More generally we might task the board to be alert to any blind spots concerning human capital that exist within the organization. Are there things that HR and the leadership team have not noticed for one reason or another that the board can bring to their attention?


What could go wrong?

A more engaged board could create several problems for HR. They could ask for a lot of reports that take undue time to produce. They could nitpick data or practices that they don’t fully understand. They could start giving unwanted advice on how to run the function. Often HR leaders at companies that do have engaged boards find it a mixed blessing in that it raises the profile of the function but creates extra work that may not add value.


What to do today

Any HR leaders interested in the role Boards can play concerning human capital could start by finding out what the relevant committees are doing already.

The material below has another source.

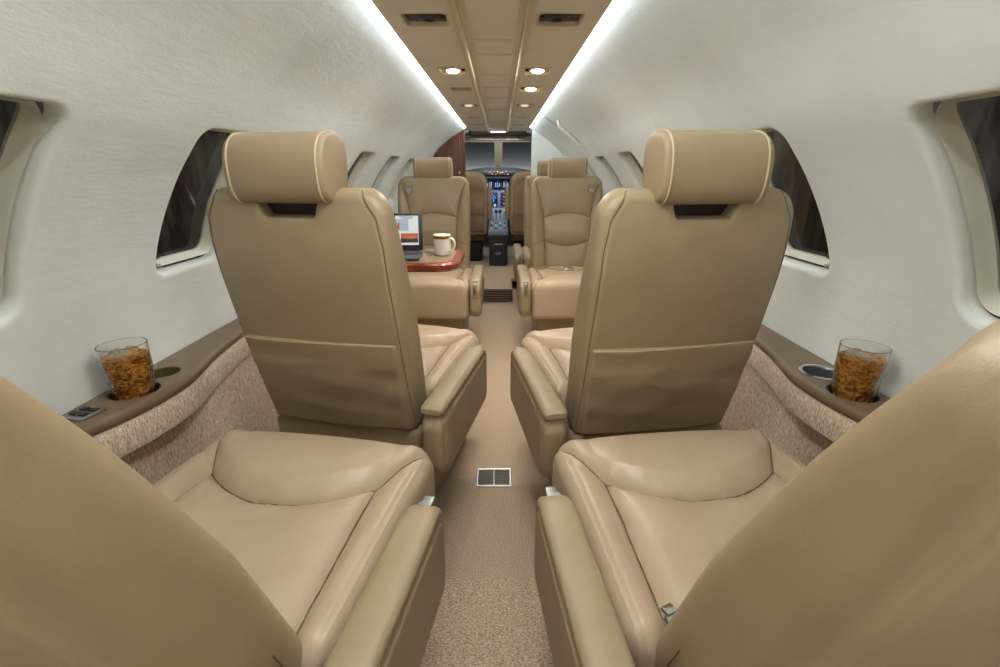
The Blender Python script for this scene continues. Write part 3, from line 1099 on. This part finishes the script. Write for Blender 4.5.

Find out who the board members are and to the extent possible their views and interests.


Next HR leaders should ponder what role they would ideally like the Board to play. It’s important to keep in mind that a board empowered to look more closely at HR may be a headache as well as a supporter. Consider how different mandates and operating processes (such as agenda setting) would work out in practice.


It will be up to the CEO and Board to decide what role they play in the oversight of human capital, HR leaders can help them with that decision by clarifying how the board could, and perhaps should, add value.